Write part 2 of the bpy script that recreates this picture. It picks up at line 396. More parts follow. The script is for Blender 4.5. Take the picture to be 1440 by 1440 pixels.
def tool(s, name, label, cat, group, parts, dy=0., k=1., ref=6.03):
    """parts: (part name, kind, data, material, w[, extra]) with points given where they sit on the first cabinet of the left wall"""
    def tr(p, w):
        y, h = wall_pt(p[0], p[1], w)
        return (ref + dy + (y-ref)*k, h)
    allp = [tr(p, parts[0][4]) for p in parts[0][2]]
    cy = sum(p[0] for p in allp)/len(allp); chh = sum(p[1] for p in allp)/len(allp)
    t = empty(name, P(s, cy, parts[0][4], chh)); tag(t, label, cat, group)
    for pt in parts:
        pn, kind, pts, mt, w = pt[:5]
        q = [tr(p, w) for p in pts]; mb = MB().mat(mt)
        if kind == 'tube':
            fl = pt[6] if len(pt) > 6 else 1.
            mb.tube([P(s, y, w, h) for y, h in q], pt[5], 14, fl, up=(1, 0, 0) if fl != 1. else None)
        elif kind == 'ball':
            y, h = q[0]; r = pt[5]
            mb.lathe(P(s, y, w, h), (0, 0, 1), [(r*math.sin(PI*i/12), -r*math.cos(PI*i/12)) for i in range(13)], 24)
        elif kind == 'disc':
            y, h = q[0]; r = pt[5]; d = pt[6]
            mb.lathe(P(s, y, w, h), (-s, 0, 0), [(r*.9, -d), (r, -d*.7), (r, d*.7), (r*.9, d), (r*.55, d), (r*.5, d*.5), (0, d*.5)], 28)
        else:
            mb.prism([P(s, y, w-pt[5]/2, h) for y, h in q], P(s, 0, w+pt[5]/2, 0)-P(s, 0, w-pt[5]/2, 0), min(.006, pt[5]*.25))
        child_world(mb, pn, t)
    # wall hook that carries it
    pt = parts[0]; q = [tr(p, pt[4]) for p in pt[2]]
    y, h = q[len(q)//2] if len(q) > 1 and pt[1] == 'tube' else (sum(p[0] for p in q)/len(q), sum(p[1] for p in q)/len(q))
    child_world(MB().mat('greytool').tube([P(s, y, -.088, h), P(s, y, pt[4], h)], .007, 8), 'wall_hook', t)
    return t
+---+
Find the lines containing "that" and pull them out.

Exercise output ::
Write part 2 of the bpy script that recreates this picture. It picks up at line 396. More parts follow. The script is for Blender 4.5. Take the picture to be 1440 by 1440 pixels.
    # wall hook that carries it